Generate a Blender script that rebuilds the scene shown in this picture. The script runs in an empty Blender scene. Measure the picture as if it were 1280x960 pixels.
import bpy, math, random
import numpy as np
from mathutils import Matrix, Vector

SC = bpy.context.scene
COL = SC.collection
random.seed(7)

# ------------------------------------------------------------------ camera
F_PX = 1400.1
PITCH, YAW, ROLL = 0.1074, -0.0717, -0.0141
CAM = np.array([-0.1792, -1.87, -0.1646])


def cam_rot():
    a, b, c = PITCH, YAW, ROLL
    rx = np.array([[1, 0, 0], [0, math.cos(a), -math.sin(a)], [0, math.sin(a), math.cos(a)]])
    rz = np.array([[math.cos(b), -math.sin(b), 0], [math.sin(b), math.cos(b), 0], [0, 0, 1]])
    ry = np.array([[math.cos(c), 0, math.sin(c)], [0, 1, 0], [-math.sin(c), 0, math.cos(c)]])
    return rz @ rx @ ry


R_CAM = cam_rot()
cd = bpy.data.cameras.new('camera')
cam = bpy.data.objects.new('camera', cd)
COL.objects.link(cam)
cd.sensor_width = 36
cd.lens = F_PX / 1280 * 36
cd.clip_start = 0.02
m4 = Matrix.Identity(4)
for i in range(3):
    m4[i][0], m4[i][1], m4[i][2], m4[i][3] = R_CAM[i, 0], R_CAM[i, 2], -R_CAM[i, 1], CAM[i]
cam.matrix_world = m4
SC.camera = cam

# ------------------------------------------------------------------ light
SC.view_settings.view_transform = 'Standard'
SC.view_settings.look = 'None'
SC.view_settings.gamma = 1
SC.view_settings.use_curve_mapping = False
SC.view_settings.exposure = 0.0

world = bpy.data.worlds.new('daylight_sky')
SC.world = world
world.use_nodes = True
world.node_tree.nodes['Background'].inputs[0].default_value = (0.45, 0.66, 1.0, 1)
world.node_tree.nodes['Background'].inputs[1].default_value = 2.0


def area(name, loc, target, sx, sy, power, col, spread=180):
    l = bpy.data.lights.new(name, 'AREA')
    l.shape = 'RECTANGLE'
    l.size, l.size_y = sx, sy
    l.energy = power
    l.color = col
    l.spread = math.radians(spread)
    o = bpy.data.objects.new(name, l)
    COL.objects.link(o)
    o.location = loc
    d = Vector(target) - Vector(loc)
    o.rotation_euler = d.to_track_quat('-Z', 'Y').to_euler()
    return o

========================

## WORK TO DO
Please print the material above exactly as it appears, from its first line through the line containing "return rz @ rx @ ry", inclusive, and stop there.

## ANSWER TO THE TASK
Generate a Blender script that rebuilds the scene shown in this picture. The script runs in an empty Blender scene. Measure the picture as if it were 1280x960 pixels.
import bpy, math, random
import numpy as np
from mathutils import Matrix, Vector

SC = bpy.context.scene
COL = SC.collection
random.seed(7)

# ------------------------------------------------------------------ camera
F_PX = 1400.1
PITCH, YAW, ROLL = 0.1074, -0.0717, -0.0141
CAM = np.array([-0.1792, -1.87, -0.1646])


def cam_rot():
    a, b, c = PITCH, YAW, ROLL
    rx = np.array([[1, 0, 0], [0, math.cos(a), -math.sin(a)], [0, math.sin(a), math.cos(a)]])
    rz = np.array([[math.cos(b), -math.sin(b), 0], [math.sin(b), math.cos(b), 0], [0, 0, 1]])
    ry = np.array([[math.cos(c), 0, math.sin(c)], [0, 1, 0], [-math.sin(c), 0, math.cos(c)]])
    return rz @ rx @ ry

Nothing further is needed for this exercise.